Trenette al Pesto Recipe
1 lb. fettuccini pasta
3/4 lb. potatoes
3/4 lb. green beans
3/4 c. pesto (recipe to follow)

Bring a large pot of salted water to a boil. 

Cut the potatoes in half if using small potatoes or cubes if using regular. Slice the green beans. 

Add the potatoes to the water and boil for 4 minutes. 

Add the green beans and pasta and continue cooking for 7-9 minutes or until the pasta is tender. 

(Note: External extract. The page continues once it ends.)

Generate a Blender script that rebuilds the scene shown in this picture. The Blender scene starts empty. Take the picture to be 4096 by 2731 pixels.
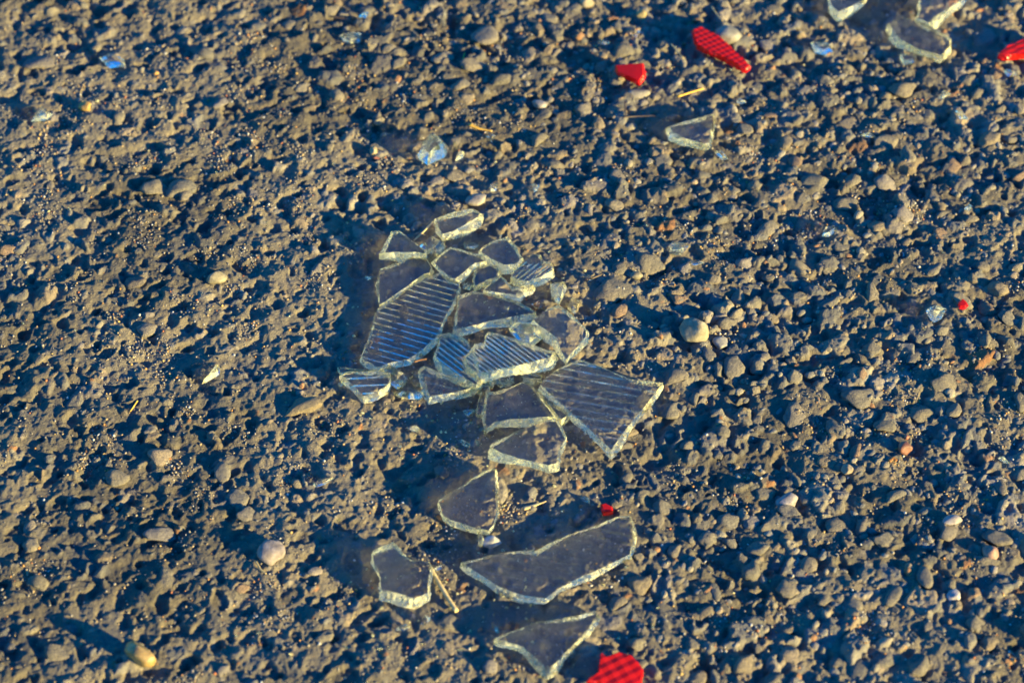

Drain and toss with the pesto. Serve with extra cheese on top. 

Pesto Recipe
3 c. basil leaves
2 oz. Hard cheese 
1/4 c. (heaping) toasted pine nuts
4 cloves garlic, minced
1 tsp. sea salt
1/4 tsp. freshly cracked black pepper
1/2 c. olive oil

Place the basil, cheese, pine nuts, garlic, salt, and pepper, in the food processor. Pulse until chopped but not a fine mince. With the food processor still running, drizzle the olive slowly in until it is finely chopped. Taste and check for seasoning adjusting as needed.